Tool Kit

Welcome to the Engine House Tool Kit – an array of instruments for your virtual artist’s utility belt as you grapple with the forces of inter-disciplinary work.

New tools will be added quarterly as part of the practical outcome from David’s Digest, so let us know what you think: and if you have tools to share please let us know via the Contact page.

Tool #3: Structure Your Research

Research can be a messy business – and that’s part of the appeal.

There’s no pressure to distill or arrange or make sense just yet: instead you’re permitted to delve and delve into a myriad of possiblities, which is often the case when working with sites or across disciplines.

Not only do you have a location to mine for facts and stories, but you’ve also got varying interpretations and focuses of interest jostling for position. Vibrant, diverse, surprising and exciting – these are all the things research can be.

But perhaps it’s possible to make the research as creative as the work it will inspire by introducing a structure – not simply a dry filing system (images over there, text over there, human interest over there) but instead a dynamic way of helping reveal the hidden structures of your subject matter, which might ultimately guide your later creative choices.

The detailed three-step tool below might stimulate some approaches for your own project.

Step 1: The Organising Principle

The diagram above offers one solution for how the construction of landscape might be organised.

Working out from the centre, the individual elements that comprise the bigger picture of landscape are organised into sub-groups (Natural, Cultural/Social, Perceptual and Aesthetic) which in turn are influenced by the constantly moving relationships between ‘People’ and ‘Place’.

The shape of the diagram also suggests something cyclical – the answer to what landscape means and how it is constructed is constantly in motion.

Ask yourself:

  • What is it that organises your research?
  • What is it that sits at the centre of your project, pulling everybody’s focus?
  • How is that particular feature organised or constructed?

For example, you might be looking at a historical figure – place that character at the centre of a diagram.

What comprises that figure? Is it their actions, their looks, what they stood for, who gave birth to them or where they lived? What different elements construct our understanding of who that figure is?

This could even work with theme: you’re making a piece about love. What kind of love? Familial, sisterly, fleeting, forbidden, long-lasting, deep? What constructs and organises our understanding of what love is?

Step 2: Shaping Influence – Research as Diagram

To continue modelling with the diagram above, emphasis of force or influence is also suggested by scale – ‘People’ and ‘Place’ wrap the diagram for landscape and are perhaps more influential forces than ‘Association’ or ‘Soil’ (though some may disagree once you start to dig deeper – in which case, alter the diagram so it fits your purpose).

Picture your research elements diagramatically. What shape or scale might your different elements of research need to be?

For example, the structures that began to emerge for writer Tracy Harris in Sentient City from the building at the centre of their research were linear rather than cyclical.

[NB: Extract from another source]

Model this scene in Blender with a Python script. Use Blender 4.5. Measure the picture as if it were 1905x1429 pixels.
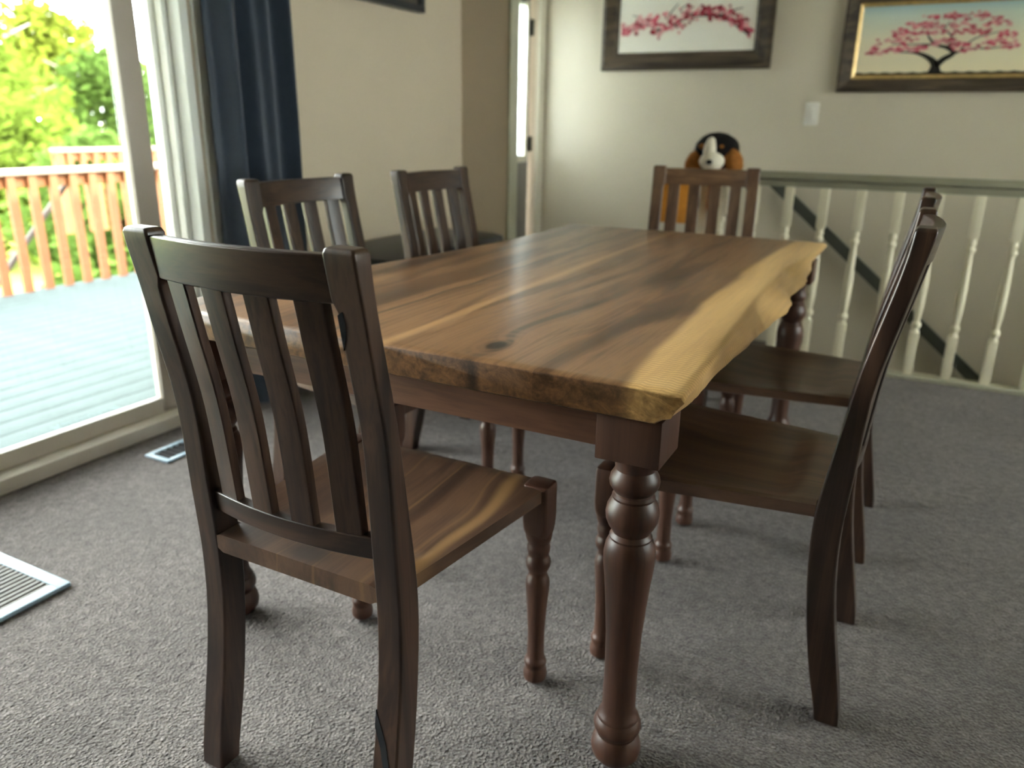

She explored what the building’s past, present and future might be and hooked those findings onto a horizontal timeline which later helped shape some scratch performance content.

In comparison the research structures that emerged for Earthed were both cyclical and linear, using:

  • the cycle of the seasons: abundance to decay to seeding to renewal to abundance
  • the vertical linear structure of geology: from bedrock to sub-soil to top-soil

How might the emerging shape of your research begin to suggest patterns for narrative structures?

Step 3: Interpreting Your Findings

The findings from Eart​hed suggested in turn a story cycle – a mythology perhaps – but also the need for a story that collected that epic vertical reach of the past – borrowing from the million-year history of the the earth beneath our feet – which could project us into an unknown and more hopeful future.

The findings from Sentient City suggested a chronological narrative that told the life-story of a building as it moved through different phases and – due to the buidling now being dormant in its usage – the framing of that life as eulogy, allowing an assimilation of points of change in the past to help understand its identity in the present: maybe even resurrecting it.

Look at your emerging research picture – how might its shape inform narrative structure or patterns? 

This has been taken to another level in the most recent stage of Earthed, with visual artist Mel Shearsmith creating an evolving public exhibition that will also help reveal to the artists new structures and patterns emerging from the project research.

This three-dimensional mapping of research creates a playful interactive forum for discovering story and structure, encouraging the ability to pull down, wipe out, re-form and try again with different possibilities.

There may be more than one research picture to choose from. 

Perhaps because The Engine House is in part a writer-focused project, the interpretative bias for research here is story: but perhaps other artists who work in less explicitly narrative-led mediums – music, image, sculpture, land-art – might be able to offer other interpretations from the research picture.

Sequences of mood, tone, atmosphere, undulations of the land… any of the artistic languages which will be used to express the final piece can bring in their own creative reading of the research.

Tool Rule #3: Creation begins within the research! Starting with the focus of your project, find models and patterns to organise your findings – stay open to the picture changing, and get each artist to offer their own reading of how research may inform artistic choice and content.